Today is the Feast of the Holy Innocents, martyrs, (1 John 1:5-2:2) when we hear Jesus tell us through his followers: “God is light, and in him there is no darkness at all.”   It then follows: “If we say, ‘We have fellowship with him,’ while we continue to walk in darkness, we lie and do not act in truth.  But if we walk in the light as he is in the light, then we have fellowship with one another…If we say, ‘We have not sinned,’ we make him a liar, and his word is not in us.”

Speaking of having fellowship with one another, I’m reminded of a Boston Globe article “Evangelicals tussle over Trump editorial” (December 23) describing “more than 100 conservative evangelicals closing ranks further around Trump.”  These evangelicals wrote a letter to the editor of Christianity Today saying: “Your editorial [anti-Trump] offensively questioned the spiritual integrity and Christian witness of tens of millions of believers who take serious their civic and moral obligations.”  

The letter continued: “…it’s up to your publication to decide whether or not your magazine intends to be a voice of evangelicals like those represented by the signatories below, and it is up to us and those Evangelicals like us to decide if we should subscribe to, advertise in, and read your publication online and in print, but historically, we have been your readers.”

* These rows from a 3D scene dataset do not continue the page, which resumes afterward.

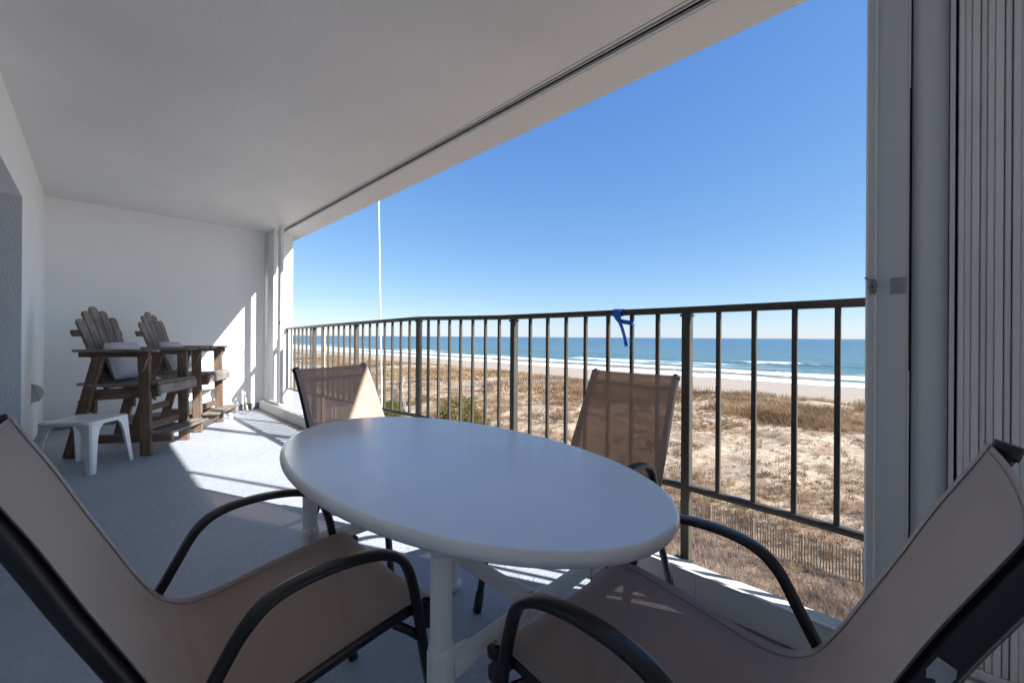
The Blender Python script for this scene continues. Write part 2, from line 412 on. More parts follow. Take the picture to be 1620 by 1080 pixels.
# railing
def rx(y): return float(np.interp(y, [-.9,0,.3,.8,3.4,4.8,7.1], [2.06,2.115,2.145,2.17,2.15,2.105,2.085]))
def rz(y): return float(np.interp(y, [-1,2.2,3.33,4.8,7.1], [0,.002,.024,-.004,-.042]))
S_ = .924
bars = [1326,1258,1193,1136,1039,997.5,960,925,894,865,838,789,767.5,747.5,728.6,711,694,678,649,636,623,611.7,600.4,589.4,579]
yb = [.221,.382,.555,.725,1.066,1.235,1.403,1.575,1.74,1.908,2.077,2.42,2.587,2.754,2.922,3.089,3.261,3.432,3.771,3.937,4.107,4.272,4.438,4.607,4.777,
      5.112,5.281,5.45,5.62,5.788,5.955,6.43,6.60,6.77,6.94,7.11,7.28,7.45]
yb += [.05,-.12,-.29,-.63,-.80]
posts = [.895,2.252,3.602,4.948,6.296,-.46]
rl = empty('balcony_railing', (2.15, 3, 0)); tag(rl, 'dark bronze metal balcony railing in front of the dunes and sea', 'railing')
O = Vector((2.15, 3, 0)); U = Vector((0, 0, 1))
def rp(y, z): return Vector((rx(y), y, z+rz(y)))-O
ys = np.linspace(-.80, 6.9, 60)
ZT, ZB = 1.245, .318
MB().sweep([rp(y, ZT) for y in ys], .026, .018, (1,0,0), 12, power=5).build('top_rail', 'rail', rl)
MB().sweep([rp(y, ZB) for y in ys], .019, .015, (1,0,0), 12, power=5).build('bottom_rail', 'rail', rl)
for y in yb:
    y *= S_; t_ = random.uniform(-.0015, .0015)
    if y > 6.9: continue
    a, b = rp(y, ZB+.012), rp(y, ZT-.014)
    MB().box(((a+b)/2+Vector((0,t_,0))), (.021, .021, (b-a).z), bev=.002).build('baluster', 'rail', rl)
for y in posts:
    y *= S_; a, b = rp(y, ZB-.62), rp(y, ZT-.012)
    p_ = MB().box((a+b)/2+Vector((.002,0,0)), (.046, .044, (b-a).z), bev=.003).build('post', 'rail', rl)
    MB().box(rp(y, -.12)-Vector((.03,0,0)), (.06, .10, .14), bev=.004).build('bracket', 'rail', p_)
    MB().box(rp(y, ZT-.028), (.056, .056, .012), bev=.002).build('weld_collar', 'rail', p_)
y = 6.048*S_; a, b = rp(y, ZB-.62), rp(y, ZT-.016)
tag(MB().box((a+b)/2+Vector((.03,.0,0)), (.04, .045, (b-a).z), bev=.003).build('post', 'tanpost', rl), 'light tan post, sunlight put into its colour')
# little wire twists on the third post
wv = [rp(3.602*S_+.03*math.cos(t)+.01, ZT+.012+.012*math.sin(t)) for t in np.linspace(0, 6, 14)]
wr = MB().sweep(wv, .0012, .0012, (1,0,0), 6).sweep([rp(3.5, ZT-.02), rp(3.49, ZT-.07), rp(3.42, ZT-.13), rp(3.33, ZT-.14)], .001, .001, (1,0,0), 6).build('twisted_wire', 'steel')
wr.location = O; tag(wr, 'loose twist of thin wire on the top rail above the middle post', 'wire')
# blue ribbon
def strip(mb, pts, wdir, wd, th=.0012):
    pts = [Vector(p) for p in pts]
    q = catmull(pts, 5); return mb.sweep(q, wd/2, th, wdir, 8, power=6)
mb = MB(); y0 = 1.225
loop = [rp(y0+.012*math.sin(t*2), ZT)+Vector((.0285*math.cos(t), 0, .021*math.sin(t))) for t in np.linspace(0, 2*math.pi, 17)]
q = [Vector((rp(y0,ZT).x+.029*math.copysign(abs(math.cos(t))**.5, math.cos(t)), y0-O.y-.012+.02*t/6, ZT+rz(y0)+.0215*math.copysign(abs(math.sin(t))**.5, math.sin(t)))) for t in np.linspace(0, 2*math.pi, 25)]
mb.sweep(q, .026, .0014, (0,1,0), 8, power=6)
c0 = rp(1.20, ZT-.03)+Vector((-.032,0,0))
mb.sweep([c0+Vector((0,.022,.025)), c0+Vector((-.002,.012,0)), c0+Vector((-.003,0,-.022))], [.024,.020,.013], .0014, (0,1,.3), 8, power=6)
strip(mb, [c0+Vector((-.002,.003,-.018)), c0+Vector((-.004,-.012,-.05)), c0+Vector((.002,-.026,-.10)), c0+Vector((.004,-.034,-.135)), c0+Vector((-.004,-.046,-.165))], (.3,1,.25), .028)
strip(mb, [c0+Vector((-.001,.002,-.02)), c0+Vector((.004,-.03,-.026)), c0+Vector((.018,-.062,-.032)), c0+Vector((.036,-.075,-.03))], (.1,.2,1), .026)
rb = mb.build('ribbon', 'blue'); rb.location = O; tag(rb, 'bright blue ribbon knotted round the top rail with a hanging tail', 'ribbon')

# half-round hose hanger on the left wall
hb = empty('hose_hanger', (XL, 5.72, .555)); tag(hb, 'small half round grey hose hanger fixed low on the left wall', 'hanger')
prof = [(0, -.085), (0, .085)] + [(.075*math.cos(t), .085*math.sin(t)) for t in np.linspace(1.4, -1.2, 14)]
def extr(mb, poly, y0, y1):
    b = len(mb.v); n_ = len(poly)
    for yy in (y0, y1): mb.v += [(p[0], yy, p[1]) for p in poly]
    mb.quad([b+i for i in range(n_)]); mb.quad([b+n_+i for i in range(n_)][::-1])
    for i in range(n_):
        j = (i+1) % n_; mb.quad([b+i, b+n_+i, b+n_+j, b+j])
    return mb
extr(MB(), prof, -.012, .012).build('disc', 'cover', hb)
MB().box((.003, 0, 0), (.006, .07, .19), bev=.002).build('back_plate', 'cover', hb)
MB().bar((.006, -.014, .08), (.05, -.014, -.078), .004, .004, (0,1,0)).build('rib', 'steel', hb)

# ------------------------------------------------------------------ oval table
TC = (.786, 1.085); TA, TB, TZ = .415, .753, .72
tb = empty('oval_table', (TC[0], TC[1], 0)); tag(tb, 'large oval white resin table in the middle of the four sling chairs', 'table')
def oval(r, z, n=96):
    out = []
    for k in range(n):
        t = 2*math.pi*k/n; e = 2/2.08; c, s_ = math.cos(t), math.sin(t)
        out.append(((TA+r)*math.copysign(abs(c)**e, c), (TB+r)*math.copysign(abs(s_)**e, s_), z))
    return out
mb = MB(); n = 96
rings = [(-.055, TZ-.020), (-.05, TZ-.029), (-.012, TZ-.031), (-.004, TZ-.028), (0, TZ-.022), (.001, TZ-.014), (-.001, TZ-.007), (-.004, TZ-.0025), (-.010, TZ-.0002), (-.014, TZ), (-.02, TZ), (-.05, TZ-.0006), (-.2, TZ-.001), (-.35, TZ-.001)]
for r, z in rings: mb.v += oval(r, z, n)
for i in range(len(rings)-1):
    for k in range(n):
        mb.quad([i*n+k, i*n+(k+1)%n, (i+1)*n+(k+1)%n, (i+1)*n+k], smooth=True)
mb.quad([(len(rings)-1)*n+k for k in range(n)]); mb.quad([k for k in range(n)][::-1])
def mat_tabletop():
    n = NT('glossy_table_top'); v = n.coord('Object', (1.6, 9, 1)); o = n.coord()
    sp = n.noise(o, 75, 3, .7)
    c = n.mix(n.ramp(n.noise(o, 3, 5, .65), [(.35,(0,0,0)),(.7,(1,1,1))]), (.78,.79,.80,1), (.86,.86,.865,1))
    c = n.mix(n.ramp(sp, [(.70,(0,0,0)),(.76,(.45,.45,.45))]), c, (.35,.32,.28,1))
    r = n.ramp(n.noise(n.coord('Object', (1,2.2,1)), 5, 6, .7, .3), [(.35,(.20,.20,.20)),(.7,(.27,.27,.27))])
    return n.fin(n.pbr(c, r, .8, nrm=n.bump(n.noise(o, 7, 3, .5), .06, .004), IOR=1.8))
MAT['tabletop'] = mat_tabletop()
mb.build('table_top', 'tabletop', tb)
LX, LY = .30, .365
for sx in (-1, 1):
    for sy in (-1, 1):
        px, py = .014+sx*LX, -.035+sy*LY
        lg = MB().lathe([(.021,.02),(.0225,.3),(.0225,.69)], (px, py, 0), 48, flute=.06).build('leg', 'resin', tb)
        MB().lathe([(.024,.0),(.030,.006),(.030,.03),(.023,.045)], (px, py, 0), 24).build('foot_cap', 'resin', lg)
        MB().lathe([(.0245,.355),(.0285,.365),(.0285,.455),(.0255,.467)], (px, py, 0), 40, flute=.04).build('fitting', 'resin', lg)
        MB().lathe([(.0225,.655),(.030,.672),(.032,.689)], (px, py, 0), 30).build('socket', 'resin', lg)
for sy in (-1, 1):
    py = -.035+sy*LY
    br = MB().lathe([(.021,-LX+.02),(.021,LX-.02)], (.014, py, .41), 40, Matrix.Rotation(R(90), 4, 'Y'), flute=.06).build('crossbar', 'resin', tb)
    for q0, q1 in ((-LX+.02, -LX+.075), (LX-.075, LX-.02), (-.05, .05)):
        MB().lathe([(.025,q0),(.0265,q0+.006),(.0265,q1-.006),(.025,q1)], (.014, py, .41), 40, Matrix.Rotation(R(90), 4, 'Y'), flute=.04).build('collar', 'resin', br)
br = MB().lathe([(.021,-LY+.02),(.021,LY-.02)], (.014, -.035, .41), 40, Matrix.Rotation(R(-90), 4, 'X'), flute=.06).build('centre_bar', 'resin', tb)
for q0, q1 in ((-LY+.02, -LY+.09), (LY-.09, LY-.02)):
    MB().lathe([(.025,q0),(.0265,q0+.006),(.0265,q1-.006),(.025,q1)], (.014, -.035, .41), 40, Matrix.Rotation(R(-90), 4, 'X'), flute=.04).build('collar', 'resin', br)

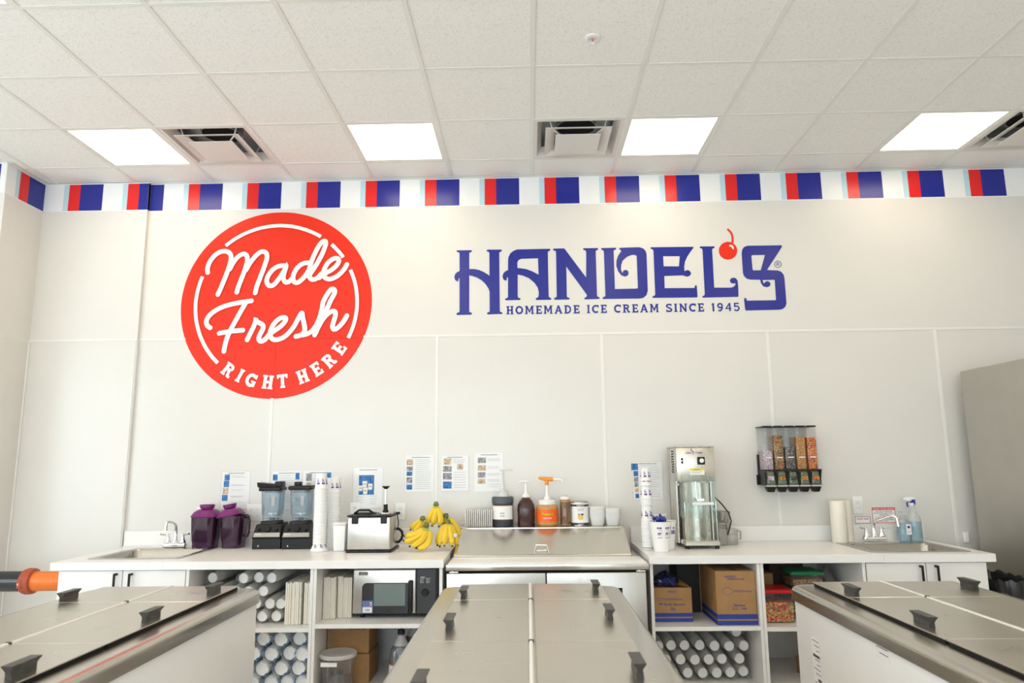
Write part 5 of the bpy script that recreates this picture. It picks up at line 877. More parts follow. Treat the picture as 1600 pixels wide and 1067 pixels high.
def bunch(label, u, v, y, fingers, band=None):
    """crown at (u,v) worktop units of 4.24 mm from x=-.635"""
    t = thing('banana_bunch', label, 'bananas', (-.635+u*U, y, CT+.001), group=None)
    cz = v*U
    g = G(BS, BK); g.m(0).tube([(0, 0, cz-.008), (0, .003, cz+.006), (0, .006, cz+.014)], [.020, .017, .013], 9).m(1).cyl(0, .006, cz+.0135, cz+.0165, .011, 9); g.build('crown', t)
    for k, (a, b, c) in enumerate(fingers):
        q = [(0+a[0]*.06*U, a[2]*.001, cz-.002)] + [(p[0]*U-u*U, p[2], p[1]*U) for p in (a, b, c)]
        banana(t, q)
    if band:
        g = G(WPL, INKR, INKB); (x0, x1, z0, z1, yy) = band; n = 12; vs = []
        for i in range(n+1):
            a = PI*i/n; vs += [((x0+x1)/2*U-u*U-(x1-x0)/2*U*math.cos(a), yy-.030*math.sin(a), z*U) for z in (z0, z1)]
        g.add(vs, [(2*i, 2*i+2, 2*i+3, 2*i+1) for i in range(n)])
        g.m(2).add([((x0+x1)/2*U-u*U+dx, yy-.0305, (z0+z1)/2*U+dz) for dx, dz in ((.012, -.004), (.020, -.004), (.020, .004), (.012, .004))], [(0, 1, 2, 3)])
        g.m(1).add([((x0+x1)/2*U-u*U+dx, yy-.0308, (z0+z1)/2*U+dz) for dx, dz in ((-.012, -.001), (.004, -.001), (.004, .003), (-.012, .003))], [(0, 1, 2, 3)])
        g.build('paper_band', t)
    return t
# controls: (u, v, depth) relative to x=-.635 and the worktop
bunch('bunch of yellow bananas with a white band, standing at the right front of the pile', 25, 41, 4.745, [
    ((22, 36, -.03), (12, 24, -.05), (14, 5, -.045)), ((24, 34, -.04), (22, 20, -.07), (21, 7, -.055)), ((28, 34, -.04), (32, 20, -.06), (33, 6, -.05)), ((30, 34, -.01), (38, 20, -.02), (38, 6, -.01)), ((20, 34, 0), (8, 22, -.01), (9, 6, 0))], band=(11, 40, 20, 25.5, -.030))
bunch('bunch of bananas topmost in the pile, crown pointing up', 3.5, 67, 4.84, [
    ((0, 58, -.02), (-6, 46, -.03), (-12, 36, .0)), ((4, 58, -.02), (4, 46, -.04), (-2, 34, -.03)), ((8, 58, -.02), (16, 46, -.04), (9, 33, -.04)), ((5, 58, .01), (14, 48, .03), (14, 36, .02))])
bunch('small bunch of bananas at the left rear of the pile, tips pointing left', -16, 46, 4.80, [
    ((-20, 40, -.01), (-28, 38, -.02), (-35, 29, -.01)), ((-18, 36, -.03), (-22, 30, -.05), (-30, 26, -.04)), ((-13, 36, 0), (-14, 28, .0), (-24, 20, .01))])
bunch('long curved bananas sweeping to the left at the front of the pile', -7, 38, 4.70, [
    ((-3, 24, -.03), (-12, 12, -.06), (-31, 8, -.045)), ((3, 24, -.02), (2, 4, -.05), (-21, 6, -.06)), ((-8, 26, -.01), (-26, 12, -.02), (-42, 16, -.01)), ((-10, 28, .01), (-30, 22, .0), (-41, 22, .01))])
bunch('bunch of bananas at the right rear of the pile, crown beside the banded bunch', 19, 49, 4.85, [
    ((26, 42, .0), (40, 32, .0), (40, 10, .0)), ((24, 40, .02), (34, 26, .03), (32, 8, .03)), ((20, 38, .02), (20, 24, .03), (20, 8, .03))])

# ================================================================== on the prep table ledge
ZL = EYE-.458+.0128; YL = 5.02
def jar_label(g, mi, r, a0, a1, z0, z1, n=14, off=.0006):
    g.m(mi); vs = []
    for i in range(n+1):
        a = math.radians(a0+(a1-a0)*i/n); vs += [((r+off)*math.cos(a), (r+off)*math.sin(a), z0), ((r+off)*math.cos(a), (r+off)*math.sin(a), z1)]
    return g.add(vs, [(2*i, 2*i+2, 2*i+3, 2*i+1) for i in range(n)])
def wrap(r, z, off=.0012): return lambda a, b: ((r+off)*math.sin(a/r), -(r+off)*math.cos(a/r), z+b)
PLB = thin('clear_box_plastic', (1, 1, 1), .35, .10, .05, diffuse=(.94, .94, .93))
for i in range(14):
    o = G(PLB).frustum((0, 0), (.0045, .055), (.0045, .066), 0, .115, .003).build('clear_tray') if i == 0 else t0.copy()
    if i == 0: t0 = o
    else: COL.objects.link(o)
    o.location = (-.432+.0136*i, YL, ZL); tag(o, 'clear plastic tray standing on edge in the row at the left of the ledge', 'plastic tray', 'clear trays in a row on the steel ledge')
t = thing('syrup_jar', 'dark blue-grey wide jar with an orange-edged white label and milky pump', 'jar', (-.181, YL, ZL))
g = G(mat('slate_jar_plastic', (.035, .045, .060), .3)); g.lathe([(0, 0), (.068, 0), (.072, .006), (.072, .150), (.069, .155)], n=36).build('jar_body', t)
G(mat('slate_lid', (.075, .090, .105), .35)).lathe([(.070, .153), (.076, .153), (.076, .188), (.070, .197), (0, .197)], n=36).build('lid', t)
g = G(mat('orange_label', (.75, .22, .04), .5), WPAP, INK); jar_label(g, 0, .072, -165, -18, .045, .140); jar_label(g, 1, .0724, -160, -22, .049, .136)
g.m(2).text('Dark', 0, 0, .010, 0, f=wrap(.073, .085)).text('Syrup', 0, 0, .009, 0, f=wrap(.073, .068)); g.build('label', t, smooth=0)
G(MILKY).lathe([(0, .198), (.040, .198), (.036, .225), (.014, .245), (.012, .290), (0, .29)], n=24).cyl(0, 0, .29, .375, .0065, 10).tube([(-.02, 0, .378), (.02, -.0, .380), (.07, 0, .379)], .006, 8).build('pump', t)
t = thing('fudge_bottle', 'round-shouldered dark brown sauce bottle with white pump', 'bottle', (-.020, YL, ZL))
G(mat('dark_brown_bottle', (.045, .012, .012), .25, coat=.3)).lathe([(0, 0), (.057, 0), (.060, .006), (.061, .11), (.057, .140), (.045, .165), (.030, .183), (.026, .190), (0, .19)], n=36, sq=2.6).build('bottle_body', t)
G(WPL).lathe([(0, .190), (.028, .190), (.030, .200), (.014, .216), (.010, .222), (.007, .285), (0, .285)], n=20).tube([(-.050, 0, .290), (-.03, 0, .298), (.018, 0, .300)], [.004, .006, .007], 8).build('pump', t)
G(WPAP).box(-.0625, -.0610, -.02, .03, .03, .095).build('side_label', t, smooth=0)
t = thing('peanut_butter_jar', 'wide clear jar of peanut butter sauce with orange label and orange pump head', 'jar', (.125, YL-.01, ZL))
PB = mat('peanut_butter', (.52, .28, .085), .3, var=.12, vscale=20, coat=.4)
G(PB).lathe([(0, 0), (.062, 0), (.073, .012), (.075, .03), (.075, .118), (.070, .135), (.060, .143), (0, .143)], n=36).build('jar_body', t)
G(WPL).lathe([(0, .143), (.060, .143), (.061, .168), (.056, .172), (.024, .175), (.016, .195), (.0105, .205), (.0095, .285), (0, .285)], n=28).build('lid', t)
PO2 = mat('sauce_foam_tan', (.55, .33, .10), .4)
PO = mat('pump_orange', (.85, .30, .02), .35)
h_ = G(PO).cyl(0, 0, .272, .305, .013, 14).tube([(-.058, 0, .322), (-.04, 0, .318), (0, 0, .312), (.045, 0, .310)], [.006, .010, .015, .013], 10).build('pump_head', t)
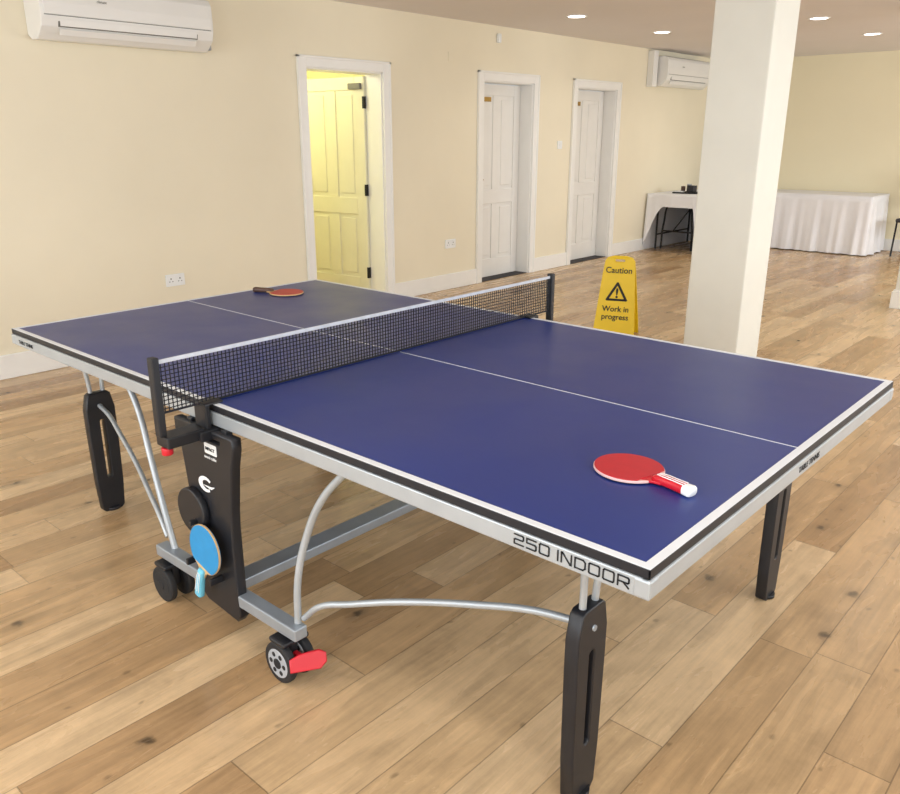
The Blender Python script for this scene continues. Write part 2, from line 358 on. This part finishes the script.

Fellowship?!  It’s clear these complaining evangelicals have no fellowship towards their fellow Christians thus reminding me of our Gospel today: “When Herod realized that he had been deceived by the magi, he became furious. He ordered the massacre of all the boys in Bethlehem and its vicinity two years old and under, in accordance with the time he had ascertained from the magi. Then was fulfilled what had been said through Jeremiah the prophet: A voice was heard in Ramah, sobbing and loud lamentation; Rachel weeping for her children, and she would not be consoled, since they were no more.”

Those 100 conservative and influential evangelicals are furious and have ordered the “massacre” of Christianity Today telling the editor that they will be no more.    So soon after Christmas darkness appears through intolerance and threats to Christianity Today.  Evangelicals as a group (however that may be defined) should be “sobbing and weeping” over such a non-Christian-like attack on fellow Christians who correctly point out and condemn Trump’s immoral behavior.

Then again, we Catholics seem to be as confused and divided about Trump as evangelicals.   How's our fellowship enduring?